▸ GIVEN INFORMATION

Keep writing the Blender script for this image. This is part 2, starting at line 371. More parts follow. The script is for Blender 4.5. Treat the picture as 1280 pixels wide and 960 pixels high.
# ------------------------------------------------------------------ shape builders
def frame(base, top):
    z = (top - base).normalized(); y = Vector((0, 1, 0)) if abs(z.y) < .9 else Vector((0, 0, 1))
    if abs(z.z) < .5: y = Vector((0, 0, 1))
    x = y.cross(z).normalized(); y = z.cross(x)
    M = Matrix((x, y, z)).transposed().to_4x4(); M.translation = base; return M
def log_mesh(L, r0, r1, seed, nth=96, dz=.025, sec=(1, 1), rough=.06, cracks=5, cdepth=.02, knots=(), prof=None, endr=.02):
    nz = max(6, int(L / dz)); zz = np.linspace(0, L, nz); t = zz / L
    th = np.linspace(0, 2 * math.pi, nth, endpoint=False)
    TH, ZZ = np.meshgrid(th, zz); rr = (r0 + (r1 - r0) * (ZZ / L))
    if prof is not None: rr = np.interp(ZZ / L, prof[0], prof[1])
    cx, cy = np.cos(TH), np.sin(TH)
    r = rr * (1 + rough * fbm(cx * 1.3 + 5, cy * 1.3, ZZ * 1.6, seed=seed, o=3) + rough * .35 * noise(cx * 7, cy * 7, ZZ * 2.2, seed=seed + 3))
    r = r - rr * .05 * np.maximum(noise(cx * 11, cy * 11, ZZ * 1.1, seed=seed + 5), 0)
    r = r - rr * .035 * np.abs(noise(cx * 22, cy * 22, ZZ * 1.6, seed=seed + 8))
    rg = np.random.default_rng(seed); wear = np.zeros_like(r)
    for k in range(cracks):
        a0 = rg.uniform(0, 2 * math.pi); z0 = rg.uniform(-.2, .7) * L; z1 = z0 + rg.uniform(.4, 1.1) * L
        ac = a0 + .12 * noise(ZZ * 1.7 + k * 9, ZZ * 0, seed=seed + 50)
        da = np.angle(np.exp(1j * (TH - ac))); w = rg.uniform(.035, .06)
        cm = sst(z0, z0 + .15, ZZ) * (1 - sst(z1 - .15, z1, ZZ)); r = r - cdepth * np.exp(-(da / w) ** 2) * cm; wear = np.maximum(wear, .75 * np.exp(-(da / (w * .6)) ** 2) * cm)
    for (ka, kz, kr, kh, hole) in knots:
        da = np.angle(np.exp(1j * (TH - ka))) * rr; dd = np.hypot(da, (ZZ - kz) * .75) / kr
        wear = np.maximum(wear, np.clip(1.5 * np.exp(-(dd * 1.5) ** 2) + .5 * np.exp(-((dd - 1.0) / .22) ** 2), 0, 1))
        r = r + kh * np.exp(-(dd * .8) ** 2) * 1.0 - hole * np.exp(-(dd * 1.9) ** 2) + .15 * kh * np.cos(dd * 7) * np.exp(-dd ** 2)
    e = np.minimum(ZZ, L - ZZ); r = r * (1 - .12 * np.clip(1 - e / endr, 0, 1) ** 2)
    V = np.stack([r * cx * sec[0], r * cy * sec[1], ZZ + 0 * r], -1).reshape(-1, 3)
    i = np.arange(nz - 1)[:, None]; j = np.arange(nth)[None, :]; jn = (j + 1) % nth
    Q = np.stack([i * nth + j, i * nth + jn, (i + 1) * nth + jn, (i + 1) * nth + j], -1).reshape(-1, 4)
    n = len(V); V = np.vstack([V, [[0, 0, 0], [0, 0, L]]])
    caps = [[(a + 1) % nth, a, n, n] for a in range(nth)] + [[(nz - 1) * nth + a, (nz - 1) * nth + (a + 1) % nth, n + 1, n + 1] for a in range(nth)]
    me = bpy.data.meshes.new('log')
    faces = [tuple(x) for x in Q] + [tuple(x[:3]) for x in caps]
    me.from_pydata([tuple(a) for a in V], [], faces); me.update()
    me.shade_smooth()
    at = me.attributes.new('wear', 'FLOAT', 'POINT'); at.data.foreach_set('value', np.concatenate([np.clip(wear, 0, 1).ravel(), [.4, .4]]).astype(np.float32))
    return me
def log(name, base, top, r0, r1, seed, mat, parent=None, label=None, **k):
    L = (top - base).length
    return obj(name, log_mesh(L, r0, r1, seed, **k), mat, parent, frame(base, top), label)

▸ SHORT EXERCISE
Return all the data above once more, precisely as given.

▸ RESPONSE
Keep writing the Blender script for this image. This is part 2, starting at line 371. More parts follow. The script is for Blender 4.5. Treat the picture as 1280 pixels wide and 960 pixels high.
# ------------------------------------------------------------------ shape builders
def frame(base, top):
    z = (top - base).normalized(); y = Vector((0, 1, 0)) if abs(z.y) < .9 else Vector((0, 0, 1))
    if abs(z.z) < .5: y = Vector((0, 0, 1))
    x = y.cross(z).normalized(); y = z.cross(x)
    M = Matrix((x, y, z)).transposed().to_4x4(); M.translation = base; return M
def log_mesh(L, r0, r1, seed, nth=96, dz=.025, sec=(1, 1), rough=.06, cracks=5, cdepth=.02, knots=(), prof=None, endr=.02):
    nz = max(6, int(L / dz)); zz = np.linspace(0, L, nz); t = zz / L
    th = np.linspace(0, 2 * math.pi, nth, endpoint=False)
    TH, ZZ = np.meshgrid(th, zz); rr = (r0 + (r1 - r0) * (ZZ / L))
    if prof is not None: rr = np.interp(ZZ / L, prof[0], prof[1])
    cx, cy = np.cos(TH), np.sin(TH)
    r = rr * (1 + rough * fbm(cx * 1.3 + 5, cy * 1.3, ZZ * 1.6, seed=seed, o=3) + rough * .35 * noise(cx * 7, cy * 7, ZZ * 2.2, seed=seed + 3))
    r = r - rr * .05 * np.maximum(noise(cx * 11, cy * 11, ZZ * 1.1, seed=seed + 5), 0)
    r = r - rr * .035 * np.abs(noise(cx * 22, cy * 22, ZZ * 1.6, seed=seed + 8))
    rg = np.random.default_rng(seed); wear = np.zeros_like(r)
    for k in range(cracks):
        a0 = rg.uniform(0, 2 * math.pi); z0 = rg.uniform(-.2, .7) * L; z1 = z0 + rg.uniform(.4, 1.1) * L
        ac = a0 + .12 * noise(ZZ * 1.7 + k * 9, ZZ * 0, seed=seed + 50)
        da = np.angle(np.exp(1j * (TH - ac))); w = rg.uniform(.035, .06)
        cm = sst(z0, z0 + .15, ZZ) * (1 - sst(z1 - .15, z1, ZZ)); r = r - cdepth * np.exp(-(da / w) ** 2) * cm; wear = np.maximum(wear, .75 * np.exp(-(da / (w * .6)) ** 2) * cm)
    for (ka, kz, kr, kh, hole) in knots:
        da = np.angle(np.exp(1j * (TH - ka))) * rr; dd = np.hypot(da, (ZZ - kz) * .75) / kr
        wear = np.maximum(wear, np.clip(1.5 * np.exp(-(dd * 1.5) ** 2) + .5 * np.exp(-((dd - 1.0) / .22) ** 2), 0, 1))
        r = r + kh * np.exp(-(dd * .8) ** 2) * 1.0 - hole * np.exp(-(dd * 1.9) ** 2) + .15 * kh * np.cos(dd * 7) * np.exp(-dd ** 2)
    e = np.minimum(ZZ, L - ZZ); r = r * (1 - .12 * np.clip(1 - e / endr, 0, 1) ** 2)
    V = np.stack([r * cx * sec[0], r * cy * sec[1], ZZ + 0 * r], -1).reshape(-1, 3)
    i = np.arange(nz - 1)[:, None]; j = np.arange(nth)[None, :]; jn = (j + 1) % nth
    Q = np.stack([i * nth + j, i * nth + jn, (i + 1) * nth + jn, (i + 1) * nth + j], -1).reshape(-1, 4)
    n = len(V); V = np.vstack([V, [[0, 0, 0], [0, 0, L]]])
    caps = [[(a + 1) % nth, a, n, n] for a in range(nth)] + [[(nz - 1) * nth + a, (nz - 1) * nth + (a + 1) % nth, n + 1, n + 1] for a in range(nth)]
    me = bpy.data.meshes.new('log')
    faces = [tuple(x) for x in Q] + [tuple(x[:3]) for x in caps]
    me.from_pydata([tuple(a) for a in V], [], faces); me.update()
    me.shade_smooth()
    at = me.attributes.new('wear', 'FLOAT', 'POINT'); at.data.foreach_set('value', np.concatenate([np.clip(wear, 0, 1).ravel(), [.4, .4]]).astype(np.float32))
    return me
def log(name, base, top, r0, r1, seed, mat, parent=None, label=None, **k):
    L = (top - base).length
    return obj(name, log_mesh(L, r0, r1, seed, **k), mat, parent, frame(base, top), label)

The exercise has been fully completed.